To simulate tsunamis, these nations need to know the geography of the Indian Ocean floor. Major seabed features have already been surveyed by researchers in industrialized countries and simulations can be based on this information, according to Imamura, who was recently in Sri Lanka to conduct field research on the latest tsunamis.

Although many countries in the region do not have seismographs, they might be able to use information gathered by the global earthquake observation network of IRIS, he added.

However, one hitch might be with the operation rather than the establishment of an early warning system.

Tomohiko Hatori, a senior researcher at the Asian Disaster Reduction Center in Kobe, said people with tsunami expertise are needed to operate a prediction and warning system.

"It's not just an issue of the hardware to monitor earthquakes and tsunamis -- these countries need people to record seismic phenomena, analyze data and maintain equipment," he said, adding that Japan can assist the Indian Ocean rim nations that lack the necessary personnel by providing training.

Meanwhile, Imamura of Tohoku University said Southern Asian countries need to build better communication infrastructure so that warnings are promptly issued and people evacuated.

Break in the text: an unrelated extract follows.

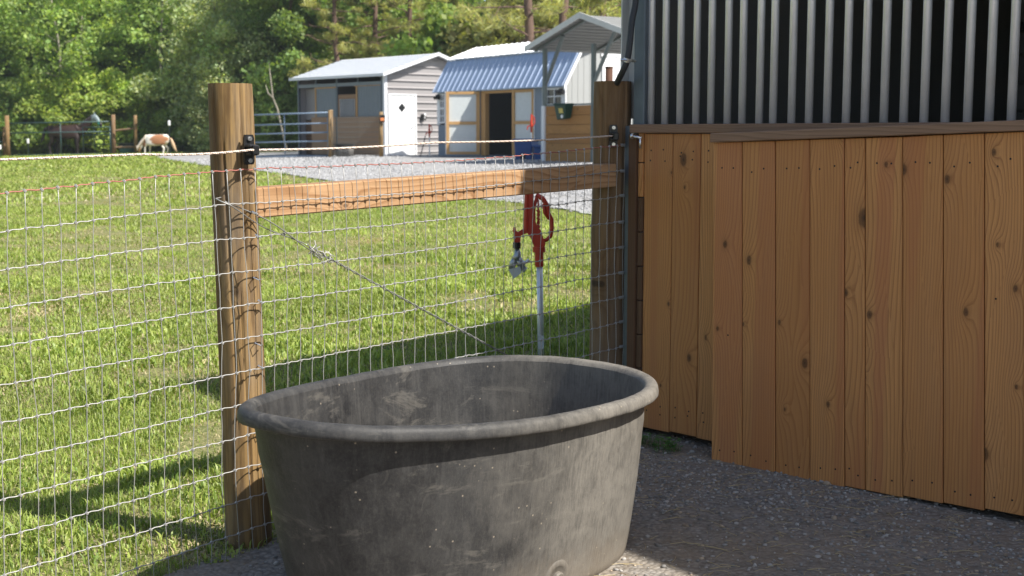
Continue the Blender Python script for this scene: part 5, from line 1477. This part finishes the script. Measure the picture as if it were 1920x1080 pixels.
# ------------------------------------------------------------------ loose stones and straw on the yard
def stones():
    r = np.random.default_rng(9); ico_v = []; 
    ph = (1 + 5 ** .5) / 2
    iv = np.array([(-1, ph, 0), (1, ph, 0), (-1, -ph, 0), (1, -ph, 0), (0, -1, ph), (0, 1, ph), (0, -1, -ph), (0, 1, -ph), (ph, 0, -1), (ph, 0, 1), (-ph, 0, -1), (-ph, 0, 1)]) / 1.9
    fi = np.array([(0,11,5),(0,5,1),(0,1,7),(0,7,10),(0,10,11),(1,5,9),(5,11,4),(11,10,2),(10,7,6),(7,1,8),(3,9,4),(3,4,2),(3,2,6),(3,6,8),(3,8,9),(4,9,5),(2,4,11),(6,2,10),(8,6,7),(9,8,1)])
    n_ = 30000
    y = r.uniform(2.9, 5.4, n_); x = r.uniform(-.9, 2.2, n_)
    lx = (x - BO.x) * BB.x + (y - BO.y) * BB.y           # distance behind the barn front
    m_ = (fside(x, y) < -.02 - .05 * vnoise(x, y, 8, 3)) & (lx < .05)
    band = vnoise(x, y, 2.4, 77) * .6 + vnoise(x, y, 7, 78) * .4
    wall = np.exp(-((lx + .35) / .28) ** 2)
    m_ &= r.random(n_) < (.14 + .6 * np.clip((band - .45) * 4, 0, 1) * .8 + .6 * wall)
    x = x[m_]; y = y[m_]; n_ = len(x)
    s = .0030 + .0062 * r.random(n_) ** 2.6
    s[r.random(n_) < .02] *= 1.5
    V = iv[None] * (1 + r.uniform(-.28, .28, (n_, 12, 1)))
    sc = r.uniform(.6, 1.3, (n_, 1, 3)); sc[..., 2] *= .6
    V = V * sc * s[:, None, None]
    a = r.uniform(0, 6.28, n_); ca, sa = np.cos(a)[:, None], np.sin(a)[:, None]
    X_ = V[..., 0] * ca - V[..., 1] * sa; Y_ = V[..., 0] * sa + V[..., 1] * ca
    z = gzv(x, y) + .006 + s * .25
    V = np.stack([X_ + x[:, None], Y_ + y[:, None], V[..., 2] + z[:, None]], -1).reshape(-1, 3)
    F_ = (fi[None] + (np.arange(n_) * 12)[:, None, None]).reshape(-1, 3)
    g = r.uniform(.16, .42, n_); c = np.column_stack([g, g * .95, g * .88, np.ones(n_)]); br = r.random(n_) < .22; c[br, :3] *= np.array([1.1, .92, .72])
    a_ = N('loose_stone'); cc = a_.n('Attribute', attribute_name='tint').outputs['Color']; mt = a_.finish(cc, .85, 0, a_.noise(a_.objc(), 200), .3, .001, .2)
    o = np_mesh('gravel_stones', V, F_, mt, 3, np.repeat(c, 12, axis=0)); tag(o, 'loose crushed stones scattered over the packed yard', 'gravel', kind='stuff')
    # straw
    n_ = 1100; y = r.uniform(2.9, 5.3, n_); x = r.uniform(-.6, 2.1, n_); lx = (x - BO.x) * BB.x + (y - BO.y) * BB.y
    m_ = (fside(x, y) < -.05) & (lx < -.08); x = x[m_]; y = y[m_]; b = MB()
    for q, (xx, yy) in enumerate(zip(x, y)):
        L = r.uniform(.015, .07) * (1.8 if r.random() < .08 else 1); an = r.uniform(0, 6.28); z = gz(xx, yy) + .009
        bend = r.uniform(-.3, .3)
        b.tube([(xx, yy, z), (xx + math.cos(an) * L * .5, yy + math.sin(an) * L * .5, z + .003), (xx + math.cos(an + bend) * L, yy + math.sin(an + bend) * L, z)], .0008, 3)
    for (u, v, du, dv) in ((1568, 1025, 110, 14), (1580, 1028, 120, 22), (1300, 1024, -60, 22)):
        pass
    b.build('straw_bits', mat_plain('dry_straw', (.42, .33, .17), .7), None); tag(bpy.data.objects['straw_bits'], 'scattered dry straw bits lying on the gravel yard', 'straw', kind='stuff')
stones()
def drive_stones():
    r = np.random.default_rng(31); n_ = 26000
    y = np.sqrt(r.uniform(15.5 ** 2, 46 ** 2, n_)); x = r.uniform(-.24, .10, n_) * y
    m_ = x > edge_x(y) + .15 * r.normal(size=n_); x = x[m_]; y = y[m_]; n_ = len(x)
    for (bx0, bx1, by0, by1) in ((-3.3, 1.4, 36.8, 46), (-8.2, -2.2, 44.5, 50)):
        m_ = ~((x > bx0) & (x < bx1) & (y > by0 + .6 * np.abs(x - bx1)) & (y < by1)); x = x[m_]; y = y[m_]
    n_ = len(x); s = (.010 + .016 * r.random(n_) ** 1.5) * (.6 + y / 45)
    ov = np.array([(1,0,0),(0,1,0),(-1,0,0),(0,-1,0),(0,0,1),(0,0,-.4)]); of = np.array([(0,1,4),(1,2,4),(2,3,4),(3,0,4),(1,0,5),(2,1,5),(3,2,5),(0,3,5)])
    V = ov[None] * (1 + r.uniform(-.35, .35, (n_, 6, 1))) * s[:, None, None]; a = r.uniform(0, 6.28, n_); ca, sa = np.cos(a)[:, None], np.sin(a)[:, None]
    V = np.stack([V[..., 0] * ca - V[..., 1] * sa + x[:, None], V[..., 0] * sa + V[..., 1] * ca + y[:, None], V[..., 2] * .8 + (gzv(x, y) + .02)[:, None]], -1).reshape(-1, 3)
    F_ = (of[None] + (np.arange(n_) * 6)[:, None, None]).reshape(-1, 3)
    g = r.uniform(.16, .50, n_); c = np.column_stack([g, g, g * 1.01, np.ones(n_)])
    o = np_mesh('gravel_lumps', V, F_, bpy.data.materials['loose_stone'], 3, np.repeat(c, 6, axis=0)); tag(o, 'pale crushed stone lying loose on the far gravel drive', 'gravel', kind='stuff')
drive_stones()
def weeds():
    r = np.random.default_rng(4); b = MB()
    for q in range(150):
        s = r.uniform(.02, .34) ; nrm = r.normal() * .035
        p = BO + BW * s - BB * (.10 + abs(nrm) + .03 * r.random()); z = gz(p.x, p.y) + .006
        hh = r.uniform(.01, .045)
        for k in range(3):
            a = r.uniform(0, 6.28); L = r.uniform(.008, .016); c = Vector((p.x, p.y, z + hh)); d = Vector((math.cos(a), math.sin(a), .3)); e = Vector((-math.sin(a), math.cos(a), 0))
            b.add([c, c + d * L * .6 + e * L * .45, c + d * L * 1.2, c + d * L * .6 - e * L * .45], [(0, 1, 2, 3)])
        b.tube([(p.x, p.y, z - .004), (p.x, p.y, z + hh)], .0008, 3)
    o = b.build('weeds', mat_plain('weed_green', (.07, .17, .03), .5), None); tag(o, 'small green weeds sprouting at the foot of the barn wall', 'weeds', kind='stuff')
weeds()

# ------------------------------------------------------------------ thin summer air
def haze():
    m = MB(); m.box(-560, 560, -60, 740, -30.5, 34.0)
    h = N('summer_air'); v = h.n('VolumePrincipled', {'Color': (.86, .93, 1.0, 1), 'Density': 0.00045, 'Anisotropy': 0.2}); h.t.links.new(v.outputs[0], h.out.inputs['Volume'])
    o = m.build('haze', h.m, None); o['kind'] = 'stuff'
haze()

He said that unlike Japan, these nations lack community wireless systems for issuing warnings, and many citizens do not have radios or televisions. These governments should at least ensure that coastal communities have radios so residents can receive tsunami warnings, he said.

They should also draw up maps for residents showing them areas where they can seek refuge, as local governments do in Japan, Imamura said.

But experts agree that warnings and maps are useless unless people know about the dangers of tsunamis. They stress the importance of educating the public.

Even in quake-prone Japan, many people are not fully aware of the waves' perils, according to Kunihiro Moritaka, a Fire and Disaster Management Agency official.

During past tsunamis, "there were residents who did not evacuate despite an evacuation order, and some who even dared to (approach the shore) to get a look at the tsunami," he said.